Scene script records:
------------

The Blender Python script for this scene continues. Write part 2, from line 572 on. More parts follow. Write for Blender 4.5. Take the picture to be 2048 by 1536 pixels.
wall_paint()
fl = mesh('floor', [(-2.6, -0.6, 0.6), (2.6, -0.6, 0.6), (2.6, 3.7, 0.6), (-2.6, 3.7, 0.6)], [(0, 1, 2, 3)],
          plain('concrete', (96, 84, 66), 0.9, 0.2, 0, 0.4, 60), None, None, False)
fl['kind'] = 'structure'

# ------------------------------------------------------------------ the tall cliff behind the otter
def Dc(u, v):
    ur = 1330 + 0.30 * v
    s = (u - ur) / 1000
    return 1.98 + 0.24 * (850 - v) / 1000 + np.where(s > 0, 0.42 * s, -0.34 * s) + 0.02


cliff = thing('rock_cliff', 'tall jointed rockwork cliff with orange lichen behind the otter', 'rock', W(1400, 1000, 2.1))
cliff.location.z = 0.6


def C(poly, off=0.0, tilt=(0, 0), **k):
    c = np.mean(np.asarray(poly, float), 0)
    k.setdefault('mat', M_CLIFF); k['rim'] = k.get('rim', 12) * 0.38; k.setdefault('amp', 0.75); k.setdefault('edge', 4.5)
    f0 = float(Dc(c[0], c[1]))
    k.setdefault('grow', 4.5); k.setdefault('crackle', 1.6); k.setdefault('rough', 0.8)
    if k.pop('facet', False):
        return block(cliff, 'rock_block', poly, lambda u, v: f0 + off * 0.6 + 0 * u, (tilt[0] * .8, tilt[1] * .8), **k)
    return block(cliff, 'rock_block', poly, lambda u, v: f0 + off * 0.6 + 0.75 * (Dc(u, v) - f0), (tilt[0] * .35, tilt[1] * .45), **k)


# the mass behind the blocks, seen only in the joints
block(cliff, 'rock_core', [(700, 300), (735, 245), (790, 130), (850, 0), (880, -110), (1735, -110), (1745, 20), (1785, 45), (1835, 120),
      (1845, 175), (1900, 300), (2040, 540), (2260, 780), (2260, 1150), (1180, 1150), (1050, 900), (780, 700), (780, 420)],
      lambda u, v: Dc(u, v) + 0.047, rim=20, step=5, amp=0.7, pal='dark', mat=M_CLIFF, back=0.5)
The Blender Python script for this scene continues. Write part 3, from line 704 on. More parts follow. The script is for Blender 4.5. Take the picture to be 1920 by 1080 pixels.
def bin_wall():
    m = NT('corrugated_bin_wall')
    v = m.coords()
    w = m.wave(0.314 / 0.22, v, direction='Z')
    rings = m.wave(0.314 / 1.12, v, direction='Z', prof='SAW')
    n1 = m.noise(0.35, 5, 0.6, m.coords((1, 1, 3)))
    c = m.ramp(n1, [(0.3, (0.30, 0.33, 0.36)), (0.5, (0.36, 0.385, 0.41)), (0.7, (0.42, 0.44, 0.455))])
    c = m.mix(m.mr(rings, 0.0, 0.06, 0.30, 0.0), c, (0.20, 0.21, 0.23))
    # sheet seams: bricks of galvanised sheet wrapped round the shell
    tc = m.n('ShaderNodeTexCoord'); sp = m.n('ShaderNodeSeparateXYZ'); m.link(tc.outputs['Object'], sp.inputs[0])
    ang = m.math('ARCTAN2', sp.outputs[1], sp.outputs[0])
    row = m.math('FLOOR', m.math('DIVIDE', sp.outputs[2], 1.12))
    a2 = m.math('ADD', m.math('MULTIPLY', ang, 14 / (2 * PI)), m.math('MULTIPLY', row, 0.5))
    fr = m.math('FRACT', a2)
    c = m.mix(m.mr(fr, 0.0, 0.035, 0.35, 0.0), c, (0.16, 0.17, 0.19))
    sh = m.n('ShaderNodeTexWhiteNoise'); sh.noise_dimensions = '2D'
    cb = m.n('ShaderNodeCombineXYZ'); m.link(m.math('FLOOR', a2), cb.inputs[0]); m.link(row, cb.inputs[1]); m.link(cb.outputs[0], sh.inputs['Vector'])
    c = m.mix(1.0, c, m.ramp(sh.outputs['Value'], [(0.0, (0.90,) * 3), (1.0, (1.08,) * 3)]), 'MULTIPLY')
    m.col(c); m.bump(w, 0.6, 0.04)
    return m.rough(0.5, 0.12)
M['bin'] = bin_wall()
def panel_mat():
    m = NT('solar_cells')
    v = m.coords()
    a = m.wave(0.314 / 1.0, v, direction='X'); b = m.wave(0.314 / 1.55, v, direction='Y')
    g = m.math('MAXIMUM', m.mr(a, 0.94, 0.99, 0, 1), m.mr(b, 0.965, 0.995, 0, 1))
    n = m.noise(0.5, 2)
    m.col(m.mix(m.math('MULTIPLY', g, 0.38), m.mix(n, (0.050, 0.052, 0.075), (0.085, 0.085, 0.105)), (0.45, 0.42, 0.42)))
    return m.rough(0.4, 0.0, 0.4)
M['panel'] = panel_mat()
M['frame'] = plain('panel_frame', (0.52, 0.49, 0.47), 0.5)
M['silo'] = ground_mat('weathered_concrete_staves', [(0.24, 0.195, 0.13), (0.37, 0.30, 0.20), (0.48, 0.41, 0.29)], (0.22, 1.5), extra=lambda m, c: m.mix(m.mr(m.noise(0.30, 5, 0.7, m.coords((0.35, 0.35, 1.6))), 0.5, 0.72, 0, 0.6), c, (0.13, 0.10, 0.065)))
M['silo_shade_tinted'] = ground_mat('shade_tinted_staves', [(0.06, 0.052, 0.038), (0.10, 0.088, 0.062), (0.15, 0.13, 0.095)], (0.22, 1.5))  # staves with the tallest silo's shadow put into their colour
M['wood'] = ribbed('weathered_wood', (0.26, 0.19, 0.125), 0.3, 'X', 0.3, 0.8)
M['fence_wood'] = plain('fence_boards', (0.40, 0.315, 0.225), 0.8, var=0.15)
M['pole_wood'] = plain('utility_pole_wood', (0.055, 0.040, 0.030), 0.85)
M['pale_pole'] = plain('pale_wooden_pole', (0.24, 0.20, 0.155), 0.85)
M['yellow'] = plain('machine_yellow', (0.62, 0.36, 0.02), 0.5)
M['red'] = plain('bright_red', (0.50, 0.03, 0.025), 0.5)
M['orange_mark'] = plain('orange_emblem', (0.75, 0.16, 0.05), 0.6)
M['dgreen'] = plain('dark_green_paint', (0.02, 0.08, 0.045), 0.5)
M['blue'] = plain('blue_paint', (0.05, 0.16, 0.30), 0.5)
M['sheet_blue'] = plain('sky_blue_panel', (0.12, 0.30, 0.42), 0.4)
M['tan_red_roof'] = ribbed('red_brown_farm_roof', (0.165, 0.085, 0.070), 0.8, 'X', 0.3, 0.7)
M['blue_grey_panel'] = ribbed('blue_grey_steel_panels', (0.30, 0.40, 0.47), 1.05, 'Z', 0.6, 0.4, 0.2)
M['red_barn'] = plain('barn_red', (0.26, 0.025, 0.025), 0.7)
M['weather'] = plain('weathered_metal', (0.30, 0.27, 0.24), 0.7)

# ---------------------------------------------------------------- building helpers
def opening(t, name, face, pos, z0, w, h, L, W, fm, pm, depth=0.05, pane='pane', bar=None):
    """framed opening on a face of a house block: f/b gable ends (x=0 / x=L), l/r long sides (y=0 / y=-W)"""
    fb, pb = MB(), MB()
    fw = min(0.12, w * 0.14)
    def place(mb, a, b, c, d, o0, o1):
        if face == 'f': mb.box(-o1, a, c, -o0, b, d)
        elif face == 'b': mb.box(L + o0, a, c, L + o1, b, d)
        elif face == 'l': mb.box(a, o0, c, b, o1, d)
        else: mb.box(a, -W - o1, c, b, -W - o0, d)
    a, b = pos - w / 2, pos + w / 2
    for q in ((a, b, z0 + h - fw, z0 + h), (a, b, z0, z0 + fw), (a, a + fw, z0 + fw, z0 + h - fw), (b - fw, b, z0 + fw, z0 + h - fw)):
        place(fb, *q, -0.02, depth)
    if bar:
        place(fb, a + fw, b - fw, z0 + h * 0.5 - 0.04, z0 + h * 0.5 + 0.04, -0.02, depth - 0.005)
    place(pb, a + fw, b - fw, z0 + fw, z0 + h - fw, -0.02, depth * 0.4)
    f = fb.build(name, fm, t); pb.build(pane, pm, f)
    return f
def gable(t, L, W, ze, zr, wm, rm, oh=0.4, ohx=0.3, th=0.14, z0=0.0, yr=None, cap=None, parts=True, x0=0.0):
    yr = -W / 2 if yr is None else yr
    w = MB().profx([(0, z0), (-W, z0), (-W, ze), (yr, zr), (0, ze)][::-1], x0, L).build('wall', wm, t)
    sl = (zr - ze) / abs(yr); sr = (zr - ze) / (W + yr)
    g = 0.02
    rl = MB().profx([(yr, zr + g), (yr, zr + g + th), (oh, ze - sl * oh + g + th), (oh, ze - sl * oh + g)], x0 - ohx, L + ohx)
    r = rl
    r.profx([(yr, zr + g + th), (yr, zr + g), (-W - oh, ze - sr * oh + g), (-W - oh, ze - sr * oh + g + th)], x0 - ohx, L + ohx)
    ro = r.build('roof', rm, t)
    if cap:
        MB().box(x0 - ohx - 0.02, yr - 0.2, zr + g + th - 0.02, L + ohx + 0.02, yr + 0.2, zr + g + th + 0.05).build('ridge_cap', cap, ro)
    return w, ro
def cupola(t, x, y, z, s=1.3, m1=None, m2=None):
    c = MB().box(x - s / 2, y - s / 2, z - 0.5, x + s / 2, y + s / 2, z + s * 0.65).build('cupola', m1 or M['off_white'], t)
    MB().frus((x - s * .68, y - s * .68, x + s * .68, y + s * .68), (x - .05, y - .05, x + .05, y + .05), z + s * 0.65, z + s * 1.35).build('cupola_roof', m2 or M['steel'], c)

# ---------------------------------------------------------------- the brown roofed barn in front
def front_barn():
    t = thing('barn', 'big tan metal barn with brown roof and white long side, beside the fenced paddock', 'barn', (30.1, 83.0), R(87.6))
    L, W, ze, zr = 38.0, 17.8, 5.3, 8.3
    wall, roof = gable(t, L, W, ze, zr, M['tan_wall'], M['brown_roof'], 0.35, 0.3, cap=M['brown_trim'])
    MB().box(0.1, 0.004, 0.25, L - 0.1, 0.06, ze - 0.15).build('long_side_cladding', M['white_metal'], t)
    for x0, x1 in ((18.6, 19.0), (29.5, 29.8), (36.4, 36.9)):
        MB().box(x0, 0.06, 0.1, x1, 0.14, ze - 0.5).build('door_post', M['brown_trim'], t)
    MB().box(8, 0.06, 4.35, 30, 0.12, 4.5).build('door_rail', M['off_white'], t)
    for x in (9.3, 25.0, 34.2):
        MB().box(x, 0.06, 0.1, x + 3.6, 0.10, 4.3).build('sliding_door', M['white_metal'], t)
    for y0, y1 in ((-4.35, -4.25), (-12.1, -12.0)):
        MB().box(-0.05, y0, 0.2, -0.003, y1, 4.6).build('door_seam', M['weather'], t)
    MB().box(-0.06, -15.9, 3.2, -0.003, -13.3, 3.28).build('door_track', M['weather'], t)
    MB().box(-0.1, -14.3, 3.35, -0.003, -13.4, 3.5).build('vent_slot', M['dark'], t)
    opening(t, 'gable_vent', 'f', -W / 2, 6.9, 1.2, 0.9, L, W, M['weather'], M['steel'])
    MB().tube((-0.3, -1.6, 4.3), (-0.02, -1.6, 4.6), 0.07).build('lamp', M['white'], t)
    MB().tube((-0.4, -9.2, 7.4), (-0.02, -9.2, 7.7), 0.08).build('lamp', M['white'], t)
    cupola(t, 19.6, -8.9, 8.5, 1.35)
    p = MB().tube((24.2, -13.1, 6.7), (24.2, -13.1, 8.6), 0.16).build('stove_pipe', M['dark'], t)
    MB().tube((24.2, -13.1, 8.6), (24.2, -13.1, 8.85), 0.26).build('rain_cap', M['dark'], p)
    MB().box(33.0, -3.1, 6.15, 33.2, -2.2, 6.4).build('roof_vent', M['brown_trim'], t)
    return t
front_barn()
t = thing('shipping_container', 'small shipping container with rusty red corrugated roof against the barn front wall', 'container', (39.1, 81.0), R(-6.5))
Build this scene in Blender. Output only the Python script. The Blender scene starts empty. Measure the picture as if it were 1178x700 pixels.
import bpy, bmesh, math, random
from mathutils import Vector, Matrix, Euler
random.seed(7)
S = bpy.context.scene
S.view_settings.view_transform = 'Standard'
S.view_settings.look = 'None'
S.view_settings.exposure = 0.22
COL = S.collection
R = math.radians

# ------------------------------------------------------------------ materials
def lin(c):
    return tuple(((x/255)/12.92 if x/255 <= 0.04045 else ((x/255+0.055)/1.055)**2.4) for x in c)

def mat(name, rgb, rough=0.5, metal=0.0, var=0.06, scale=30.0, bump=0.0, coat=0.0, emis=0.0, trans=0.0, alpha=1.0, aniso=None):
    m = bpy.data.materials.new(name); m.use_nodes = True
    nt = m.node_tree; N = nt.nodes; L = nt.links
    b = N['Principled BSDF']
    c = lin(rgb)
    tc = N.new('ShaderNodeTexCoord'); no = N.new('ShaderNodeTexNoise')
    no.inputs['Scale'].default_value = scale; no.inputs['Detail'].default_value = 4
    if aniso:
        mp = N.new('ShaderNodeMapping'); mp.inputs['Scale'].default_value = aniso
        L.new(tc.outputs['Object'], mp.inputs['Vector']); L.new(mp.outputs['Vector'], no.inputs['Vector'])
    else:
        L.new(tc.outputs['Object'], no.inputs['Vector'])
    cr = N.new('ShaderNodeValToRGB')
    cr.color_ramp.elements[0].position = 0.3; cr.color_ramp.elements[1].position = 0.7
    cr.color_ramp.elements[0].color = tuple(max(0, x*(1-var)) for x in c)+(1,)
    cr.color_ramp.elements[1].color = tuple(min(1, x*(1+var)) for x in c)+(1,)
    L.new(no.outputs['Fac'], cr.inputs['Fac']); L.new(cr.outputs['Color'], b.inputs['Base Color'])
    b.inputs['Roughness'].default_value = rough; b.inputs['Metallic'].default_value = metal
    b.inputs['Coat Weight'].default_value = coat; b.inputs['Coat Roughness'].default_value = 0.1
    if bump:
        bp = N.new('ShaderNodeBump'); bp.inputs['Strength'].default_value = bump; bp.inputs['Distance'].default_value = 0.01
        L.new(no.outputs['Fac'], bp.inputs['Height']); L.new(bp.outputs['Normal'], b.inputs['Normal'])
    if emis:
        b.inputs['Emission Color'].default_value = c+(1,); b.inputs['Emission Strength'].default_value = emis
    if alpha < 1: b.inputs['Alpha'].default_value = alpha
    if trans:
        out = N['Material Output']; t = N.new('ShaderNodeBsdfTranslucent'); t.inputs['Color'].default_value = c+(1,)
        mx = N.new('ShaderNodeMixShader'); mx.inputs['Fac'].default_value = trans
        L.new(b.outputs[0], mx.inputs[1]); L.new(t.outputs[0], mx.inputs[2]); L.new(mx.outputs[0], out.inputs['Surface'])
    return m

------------

## Written instruction
Pick out every line holding the string "More" and return it.

## Exercise response
The Blender Python script for this scene continues. Write part 2, from line 572 on. More parts follow. Write for Blender 4.5. Take the picture to be 2048 by 1536 pixels.
The Blender Python script for this scene continues. Write part 3, from line 704 on. More parts follow. The script is for Blender 4.5. Take the picture to be 1920 by 1080 pixels.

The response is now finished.